▶ _Written request_
Write out again, unaltered, the lines from the start through the line containing "COL = SC.collection".

▶ _Given information_
------------
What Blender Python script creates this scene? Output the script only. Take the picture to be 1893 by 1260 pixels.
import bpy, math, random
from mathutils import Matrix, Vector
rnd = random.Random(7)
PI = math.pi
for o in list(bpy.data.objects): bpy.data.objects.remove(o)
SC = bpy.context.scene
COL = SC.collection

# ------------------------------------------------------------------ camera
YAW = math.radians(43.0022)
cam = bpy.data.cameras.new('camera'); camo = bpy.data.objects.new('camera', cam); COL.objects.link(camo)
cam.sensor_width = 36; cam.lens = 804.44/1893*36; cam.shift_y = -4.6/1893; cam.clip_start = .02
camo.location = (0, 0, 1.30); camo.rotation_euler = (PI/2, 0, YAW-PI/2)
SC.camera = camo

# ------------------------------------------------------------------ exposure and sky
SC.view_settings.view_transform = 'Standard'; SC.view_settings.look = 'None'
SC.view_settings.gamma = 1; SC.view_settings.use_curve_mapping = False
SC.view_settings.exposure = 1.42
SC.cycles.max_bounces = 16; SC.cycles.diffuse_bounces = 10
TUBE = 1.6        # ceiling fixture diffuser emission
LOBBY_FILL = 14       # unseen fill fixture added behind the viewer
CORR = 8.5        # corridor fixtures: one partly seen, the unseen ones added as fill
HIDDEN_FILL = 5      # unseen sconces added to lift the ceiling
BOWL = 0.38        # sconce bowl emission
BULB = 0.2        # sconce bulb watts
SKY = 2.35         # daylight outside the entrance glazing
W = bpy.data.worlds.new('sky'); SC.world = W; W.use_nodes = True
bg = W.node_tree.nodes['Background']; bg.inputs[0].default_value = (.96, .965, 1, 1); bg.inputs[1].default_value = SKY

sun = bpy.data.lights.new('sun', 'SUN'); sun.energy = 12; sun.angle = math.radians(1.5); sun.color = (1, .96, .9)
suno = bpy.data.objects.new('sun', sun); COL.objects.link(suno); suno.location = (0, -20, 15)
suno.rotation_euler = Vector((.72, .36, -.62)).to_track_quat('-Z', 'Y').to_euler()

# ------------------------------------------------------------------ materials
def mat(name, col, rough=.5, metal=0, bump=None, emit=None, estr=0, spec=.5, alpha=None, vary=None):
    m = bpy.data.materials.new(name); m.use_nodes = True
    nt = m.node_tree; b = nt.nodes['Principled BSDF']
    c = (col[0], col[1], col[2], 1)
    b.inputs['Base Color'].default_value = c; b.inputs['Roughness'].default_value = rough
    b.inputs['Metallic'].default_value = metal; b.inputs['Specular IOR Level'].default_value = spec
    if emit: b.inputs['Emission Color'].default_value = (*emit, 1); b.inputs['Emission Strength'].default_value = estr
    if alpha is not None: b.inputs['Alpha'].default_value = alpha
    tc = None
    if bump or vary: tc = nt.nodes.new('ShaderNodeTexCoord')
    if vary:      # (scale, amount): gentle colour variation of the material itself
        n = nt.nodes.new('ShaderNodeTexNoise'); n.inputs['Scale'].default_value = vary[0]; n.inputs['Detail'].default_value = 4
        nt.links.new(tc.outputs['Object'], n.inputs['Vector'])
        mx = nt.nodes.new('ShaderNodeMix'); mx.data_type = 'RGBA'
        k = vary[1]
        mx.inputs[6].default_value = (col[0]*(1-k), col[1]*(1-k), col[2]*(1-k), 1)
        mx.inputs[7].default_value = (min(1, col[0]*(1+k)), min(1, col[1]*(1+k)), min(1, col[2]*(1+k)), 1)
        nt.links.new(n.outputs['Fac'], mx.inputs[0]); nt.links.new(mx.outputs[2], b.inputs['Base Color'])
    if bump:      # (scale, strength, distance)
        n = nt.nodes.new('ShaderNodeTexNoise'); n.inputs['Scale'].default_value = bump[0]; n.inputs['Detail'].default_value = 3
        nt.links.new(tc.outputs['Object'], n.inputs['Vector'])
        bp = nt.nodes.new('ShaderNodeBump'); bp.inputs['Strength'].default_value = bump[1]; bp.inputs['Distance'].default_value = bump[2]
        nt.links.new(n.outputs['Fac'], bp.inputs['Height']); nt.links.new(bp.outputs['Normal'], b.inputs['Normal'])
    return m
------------
▶ _Output for this task_
What Blender Python script creates this scene? Output the script only. Take the picture to be 1893 by 1260 pixels.
import bpy, math, random
from mathutils import Matrix, Vector
rnd = random.Random(7)
PI = math.pi
for o in list(bpy.data.objects): bpy.data.objects.remove(o)
SC = bpy.context.scene
COL = SC.collection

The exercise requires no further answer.